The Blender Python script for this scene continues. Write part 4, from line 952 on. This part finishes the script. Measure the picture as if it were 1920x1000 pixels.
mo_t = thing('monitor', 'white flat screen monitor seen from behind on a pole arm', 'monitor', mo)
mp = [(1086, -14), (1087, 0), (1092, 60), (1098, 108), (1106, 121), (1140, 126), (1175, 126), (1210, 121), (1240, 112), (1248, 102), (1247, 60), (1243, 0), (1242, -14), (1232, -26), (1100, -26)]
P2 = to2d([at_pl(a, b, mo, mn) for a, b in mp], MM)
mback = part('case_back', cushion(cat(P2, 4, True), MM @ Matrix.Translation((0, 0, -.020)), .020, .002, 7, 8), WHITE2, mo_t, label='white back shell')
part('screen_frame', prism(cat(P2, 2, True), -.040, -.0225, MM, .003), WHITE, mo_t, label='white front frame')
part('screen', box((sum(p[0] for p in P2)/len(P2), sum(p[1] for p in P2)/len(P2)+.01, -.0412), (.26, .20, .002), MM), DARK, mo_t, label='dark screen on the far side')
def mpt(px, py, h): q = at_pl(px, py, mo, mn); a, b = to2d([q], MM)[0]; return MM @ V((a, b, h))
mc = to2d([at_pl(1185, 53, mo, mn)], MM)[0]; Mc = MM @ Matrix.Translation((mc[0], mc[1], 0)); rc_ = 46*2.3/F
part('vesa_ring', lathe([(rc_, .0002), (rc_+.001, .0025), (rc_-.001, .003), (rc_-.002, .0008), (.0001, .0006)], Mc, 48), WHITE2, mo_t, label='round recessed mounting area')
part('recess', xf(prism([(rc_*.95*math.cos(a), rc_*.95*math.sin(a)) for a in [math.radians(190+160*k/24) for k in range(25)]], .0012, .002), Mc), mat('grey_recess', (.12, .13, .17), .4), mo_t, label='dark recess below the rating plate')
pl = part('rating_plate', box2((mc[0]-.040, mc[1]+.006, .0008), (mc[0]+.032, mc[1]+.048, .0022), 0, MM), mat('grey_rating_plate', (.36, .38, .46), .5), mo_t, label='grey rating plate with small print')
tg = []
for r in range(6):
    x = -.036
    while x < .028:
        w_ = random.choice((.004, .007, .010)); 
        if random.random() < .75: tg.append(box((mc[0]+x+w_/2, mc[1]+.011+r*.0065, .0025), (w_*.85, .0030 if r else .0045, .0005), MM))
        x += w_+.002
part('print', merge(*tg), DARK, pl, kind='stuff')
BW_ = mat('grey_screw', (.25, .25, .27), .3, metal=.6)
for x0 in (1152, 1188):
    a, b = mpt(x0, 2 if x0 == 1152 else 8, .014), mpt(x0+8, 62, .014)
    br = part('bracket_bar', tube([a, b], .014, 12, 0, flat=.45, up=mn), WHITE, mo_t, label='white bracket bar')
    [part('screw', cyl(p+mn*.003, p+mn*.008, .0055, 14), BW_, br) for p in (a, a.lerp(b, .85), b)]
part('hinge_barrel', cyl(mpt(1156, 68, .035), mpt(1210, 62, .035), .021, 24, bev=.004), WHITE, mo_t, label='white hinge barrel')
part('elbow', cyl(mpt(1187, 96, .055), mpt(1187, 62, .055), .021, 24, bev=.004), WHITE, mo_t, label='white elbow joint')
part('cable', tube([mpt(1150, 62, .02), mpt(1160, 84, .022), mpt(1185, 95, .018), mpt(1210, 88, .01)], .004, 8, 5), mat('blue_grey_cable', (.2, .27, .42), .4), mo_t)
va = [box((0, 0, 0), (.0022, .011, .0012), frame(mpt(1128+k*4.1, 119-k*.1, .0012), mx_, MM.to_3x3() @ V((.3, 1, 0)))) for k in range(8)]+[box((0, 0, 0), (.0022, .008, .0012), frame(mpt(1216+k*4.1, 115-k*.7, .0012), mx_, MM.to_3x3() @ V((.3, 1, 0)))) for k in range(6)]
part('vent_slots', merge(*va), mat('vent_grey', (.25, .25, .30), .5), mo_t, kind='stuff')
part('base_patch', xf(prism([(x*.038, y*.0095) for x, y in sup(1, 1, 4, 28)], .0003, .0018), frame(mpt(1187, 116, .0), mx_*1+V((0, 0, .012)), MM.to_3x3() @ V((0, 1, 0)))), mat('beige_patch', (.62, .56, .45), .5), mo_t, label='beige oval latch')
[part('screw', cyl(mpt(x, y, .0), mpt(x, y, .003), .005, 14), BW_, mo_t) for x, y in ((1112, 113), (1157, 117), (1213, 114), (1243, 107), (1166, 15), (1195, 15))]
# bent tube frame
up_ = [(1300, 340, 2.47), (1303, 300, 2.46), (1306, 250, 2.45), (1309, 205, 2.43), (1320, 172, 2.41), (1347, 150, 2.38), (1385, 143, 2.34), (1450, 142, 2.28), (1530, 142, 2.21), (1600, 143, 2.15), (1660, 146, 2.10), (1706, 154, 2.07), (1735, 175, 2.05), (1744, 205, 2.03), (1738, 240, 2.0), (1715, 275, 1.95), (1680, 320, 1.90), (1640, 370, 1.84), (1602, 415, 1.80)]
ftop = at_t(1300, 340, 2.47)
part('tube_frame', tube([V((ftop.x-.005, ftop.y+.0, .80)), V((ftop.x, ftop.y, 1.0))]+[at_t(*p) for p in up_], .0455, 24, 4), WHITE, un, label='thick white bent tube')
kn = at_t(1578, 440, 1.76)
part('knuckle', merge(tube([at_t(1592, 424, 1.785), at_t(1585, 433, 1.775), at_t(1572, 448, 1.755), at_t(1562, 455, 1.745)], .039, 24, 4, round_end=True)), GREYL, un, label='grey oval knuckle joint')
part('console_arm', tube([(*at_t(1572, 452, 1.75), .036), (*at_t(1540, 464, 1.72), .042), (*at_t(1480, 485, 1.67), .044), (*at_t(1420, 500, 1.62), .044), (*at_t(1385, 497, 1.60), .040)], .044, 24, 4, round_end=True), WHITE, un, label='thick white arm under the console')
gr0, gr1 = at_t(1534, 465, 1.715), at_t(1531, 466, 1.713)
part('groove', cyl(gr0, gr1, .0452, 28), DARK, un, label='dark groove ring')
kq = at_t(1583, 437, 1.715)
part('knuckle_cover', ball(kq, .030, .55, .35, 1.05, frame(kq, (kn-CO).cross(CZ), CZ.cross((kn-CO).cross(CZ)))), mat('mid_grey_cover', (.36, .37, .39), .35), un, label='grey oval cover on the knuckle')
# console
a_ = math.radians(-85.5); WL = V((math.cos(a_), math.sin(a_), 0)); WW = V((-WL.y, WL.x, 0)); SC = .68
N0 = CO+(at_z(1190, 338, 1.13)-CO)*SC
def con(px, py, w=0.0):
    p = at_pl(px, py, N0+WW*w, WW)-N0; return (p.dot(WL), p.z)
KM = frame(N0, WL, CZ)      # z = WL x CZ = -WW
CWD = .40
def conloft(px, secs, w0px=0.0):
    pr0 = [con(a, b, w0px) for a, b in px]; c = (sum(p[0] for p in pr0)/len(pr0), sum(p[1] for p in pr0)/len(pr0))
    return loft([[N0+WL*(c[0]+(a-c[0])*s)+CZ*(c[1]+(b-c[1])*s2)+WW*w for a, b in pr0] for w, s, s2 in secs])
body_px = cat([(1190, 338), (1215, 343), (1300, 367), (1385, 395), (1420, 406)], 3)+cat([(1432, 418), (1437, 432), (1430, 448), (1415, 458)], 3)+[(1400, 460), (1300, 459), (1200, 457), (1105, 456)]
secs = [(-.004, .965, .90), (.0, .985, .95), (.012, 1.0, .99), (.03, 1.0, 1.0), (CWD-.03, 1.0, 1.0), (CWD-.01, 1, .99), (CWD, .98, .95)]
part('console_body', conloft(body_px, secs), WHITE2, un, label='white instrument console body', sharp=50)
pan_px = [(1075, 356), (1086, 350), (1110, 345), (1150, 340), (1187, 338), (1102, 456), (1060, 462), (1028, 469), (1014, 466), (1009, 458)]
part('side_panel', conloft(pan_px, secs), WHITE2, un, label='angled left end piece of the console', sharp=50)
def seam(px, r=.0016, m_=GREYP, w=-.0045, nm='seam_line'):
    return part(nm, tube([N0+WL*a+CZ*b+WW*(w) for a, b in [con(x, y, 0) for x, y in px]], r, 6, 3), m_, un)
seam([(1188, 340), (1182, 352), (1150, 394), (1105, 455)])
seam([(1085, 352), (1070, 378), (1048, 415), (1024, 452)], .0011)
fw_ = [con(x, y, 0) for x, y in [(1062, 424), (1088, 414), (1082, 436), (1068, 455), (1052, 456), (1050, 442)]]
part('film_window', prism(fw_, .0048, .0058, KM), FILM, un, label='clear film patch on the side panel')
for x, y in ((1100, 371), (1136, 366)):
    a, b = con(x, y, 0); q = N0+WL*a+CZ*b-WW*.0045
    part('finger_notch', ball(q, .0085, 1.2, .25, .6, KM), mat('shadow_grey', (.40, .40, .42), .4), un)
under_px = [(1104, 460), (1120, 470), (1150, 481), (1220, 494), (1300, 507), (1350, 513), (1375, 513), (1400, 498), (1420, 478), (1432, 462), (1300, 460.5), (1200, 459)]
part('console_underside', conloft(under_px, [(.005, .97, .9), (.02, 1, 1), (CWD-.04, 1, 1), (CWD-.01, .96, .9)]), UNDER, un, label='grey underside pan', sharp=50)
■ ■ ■
**Exercise instructions**
Lines that hold "conloft" are the ones to copy; find all of them.

**Complete output**
def conloft(px, secs, w0px=0.0):
part('console_body', conloft(body_px, secs), WHITE2, un, label='white instrument console body', sharp=50)
part('side_panel', conloft(pan_px, secs), WHITE2, un, label='angled left end piece of the console', sharp=50)
part('console_underside', conloft(under_px, [(.005, .97, .9), (.02, 1, 1), (CWD-.04, 1, 1), (CWD-.01, .96, .9)]), UNDER, un, label='grey underside pan', sharp=50)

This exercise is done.